The shocking part is that anyone expected him not to.
Why Kyle Never Believed in a Truce
The disagreement between Jack and Kyle extends beyond Patty.
For years, Jack has searched for ways to establish peace between the Abbott and Newman families. He has appealed to shared history, mutual respect, and the desire to protect future generations from inheriting old feuds.
Kyle has never been nearly as optimistic.
His own experiences have convinced him that Victor’s grudges are not temporary conflicts waiting to be resolved. They are permanent battles that simply change form over time.
Kyle witnessed Victor’s efforts to undermine his relationship with Claire Newman. He watched Victor treat Abbott connections as threats rather than opportunities for family unity.

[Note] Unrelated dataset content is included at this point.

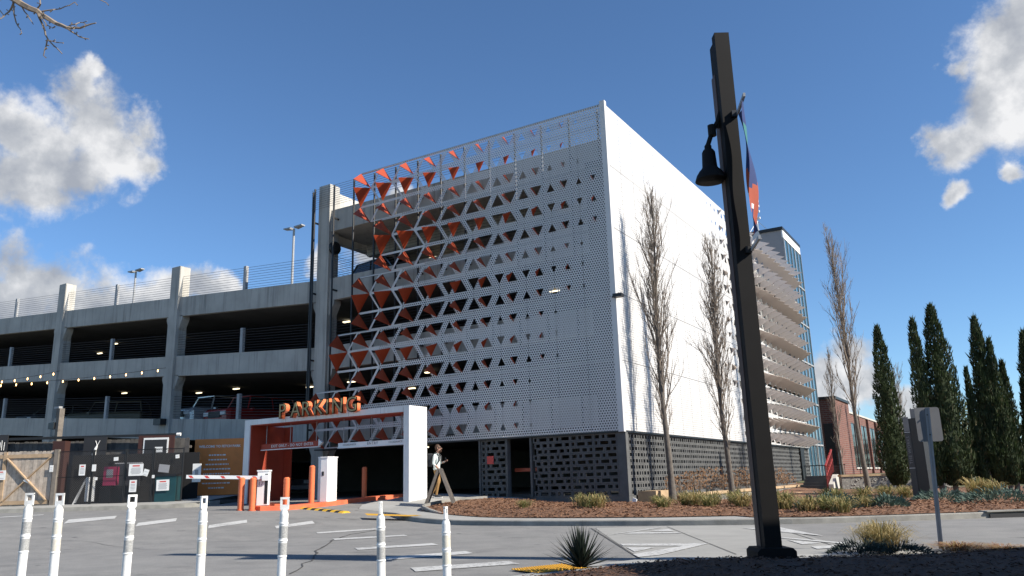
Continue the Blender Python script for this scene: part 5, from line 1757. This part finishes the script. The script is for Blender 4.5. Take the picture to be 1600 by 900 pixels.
t = back_panel('awning_edge', 'long black awning beam with a white end above the dog park fence', 'awning', -.2, -1.75, 2.92, 8.6, .10, BLACKM, .15); b = MB(); b.tube([(4.3, -.1, .05), (4.46, -.1, .05)], .07, 10); b.build('white_end_cap', PAPER, t)
t = back_panel('dispenser_box', 'magenta dispenser cabinet behind the chain-link gate panel', 'dispenser', 2.2, -.35, .95, .5, .72, MAGENTA, .25); b = MB(); b.box(-.13, .13, -.26, -.251, .3, .62); b.build('dispenser_window', GREYP, t)
b = MB(); b.box(-.03, .03, -.15, -.1, -.75, 0); b.build('stand', BLACKM, t)
t = back_panel('recycling_bin', 'teal bin behind the rightmost chain-link gate', 'bin', 4.5, -.45, .24, .8, 1.0, TEAL, .5); b = MB(); b.box(-.43, .43, -.53, .02, 1.002, 1.08); b.build('lid', BLACKM, t)
t = back_panel('low_bench', 'dark low bench behind the chain-link gate panel', 'bench', 2.3, -.8, .24, 1.2, .62, BLACKM, .4); b = MB(); b.box(-.62, .62, -.42, -.0, .622, .68); b.build('seat_board', BLACKM, t)
t = back_panel('dark_board', 'dark grey menu board behind the third chain-link panel', 'board', 2.55, -.9, .9, 1.0, .9, mat('dark_slate', (.03, .032, .04), .6)); b = MB(); b.box(-.55, .55, -.06, .01, .902, .94); b.build('board_frame', GREYP, t)
ws = thing('white_a_board', 'sunlit white A-shaped board behind the widest chain-link panel', 'board', tuple(fpos(1.15, -.30) + UP * .26), wz + R(38))
b = MB(); b.add([(-.42, -.1, 0), (-.02, -.25, 1.05), (.04, -.25, 1.05), (-.30, -.1, 0)], [(0, 1, 2, 3)]); b.add([(-.42, -.12, 0), (-.02, -.27, 1.05), (.04, -.27, 1.05), (-.30, -.12, 0)], [(3, 2, 1, 0)]); b.build('left_leg', POSTM, ws)
b = MB(); b.box(-.02, .32, -.29, -.26, .1, 1.05); b.build('board_face', WHITEP, ws)
wp = thing('wooden_post', 'weathered wooden post with a black floodlight behind the wooden gate', 'post', tuple(Vector((-27.6, -3.1, .25))))
b = MB(); b.box(-.12, .12, -.12, .12, 0, 4.4); b.build('shaft', WOODG, wp); b = MB(); b.box(-.6, -.13, -.2, .1, 3.45, 3.75); b.build('floodlight', BLACKM, wp); b = MB(); b.box(-.35, .05, -.14, .04, 4.402, 4.5); b.build('camera_head', POSTM, wp)

# string lights
def string_lights(label, A, B, sag, nbulb):
    A = Vector(A); B = Vector(B)
    t = thing('string_lights', label, 'string lights', tuple(A), 0, 'warm bulb strings before the garage')
    P3 = [A.lerp(B, k / 24) - UP * sag * 4 * (k / 24) * (1 - k / 24) - A for k in range(25)]
    b = MB(); b.tube(P3, .009, 4); b.build('wire', BLACKM, t)
    b = MB(); b.tube([(0, 0, -.03), (0, 0, -.07), (0, 0, -.11), (0, 0, -.14)], [.012, .026, .026, .009], 8); bme = b.mesh('bulb', BULBE, True)
    for k in range(nbulb):
        s = (k + .5) / nbulb
        link('bulb', bme, t, A.lerp(B, s) - UP * sag * 4 * s * (1 - s) - A)


string_lights('string of warm bulbs rising to the column at the left', (-31.5, -7.5, 6.0), (-25.5, -4.5, 6.12), .28, 11)
string_lights('longer string of warm bulbs running right across the concrete band', (-29.5, -6.0, 5.7), (-21.4, -2.0, 6.12), .12, 12)

# ------------------------------------------------------------------ roof lamp posts
for x, y, zt, lab in ((-37.2, 20, 21.6, 'tall double-headed lamp post on the garage roof deck nearer the screen'), (-58.6, 20, 21.4, 'double-headed lamp post on the garage roof deck farther left')):
    t = thing('roof_lamp', lab, 'lamp post', (x, y, 9.0 + zr(x) - .3), 0, 'double-headed lamps on the roof deck')
    H = zt - t.location.z
    b = MB(); b.tube([(0, 0, 0), (0, 0, H)], [.13, .09], 8); b.build('mast', POSTM, t)
    for s in (-1, 1):
        b = MB(); b.hexa([(s * .25 - .0, -.25, H - .02), (s * 1.05, -.2, H + .08), (s * 1.05, .2, H + .08), (s * .25, .25, H - .02), (s * .2, -.25, H + .12), (s * 1.05, -.2, H + .18), (s * 1.05, .2, H + .18), (s * .2, .25, H + .12)]); b.build('lamp_head', POSTM, t)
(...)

He saw firsthand that Victor’s hostility often extends beyond business and into deeply personal territory.
As a result, Kyle views every truce offered by Victor with skepticism.
Where Jack sees the possibility of peace, Kyle sees strategy.
Where Jack sees negotiation, Kyle sees positioning.
Where Jack sees an opponent, Kyle sees a man who never truly stops fighting.

The Abbott Who Understands Victor Best
For much of his life, Kyle was viewed as someone who still had much to learn from the older generation.
Ironically, the Patty crisis may have revealed that he understands Victor better than anyone else in his family.
Kyle no longer believes that Victor can be reasoned with through appeals to family, history, or decency. He does not expect remorse. He does not expect compromise. Most importantly, he does not expect Victor to stop simply because he loses a battle.
In fact, Kyle understands something that Jack still struggles to accept: Victor Newman is often at his most dangerous after a defeat.
While Jack continues looking for the moment Victor will finally back down, Kyle already knows that moment is unlikely to come. As far as he is concerned, Victor’s wars do not end when he loses. They simply evolve into something even more aggressive.
That is why Kyle has become the one Abbott willing to confront Victor without illusions. He is no longer fighting the version of Victor he wishes existed. He is fighting the version he believes has always been there.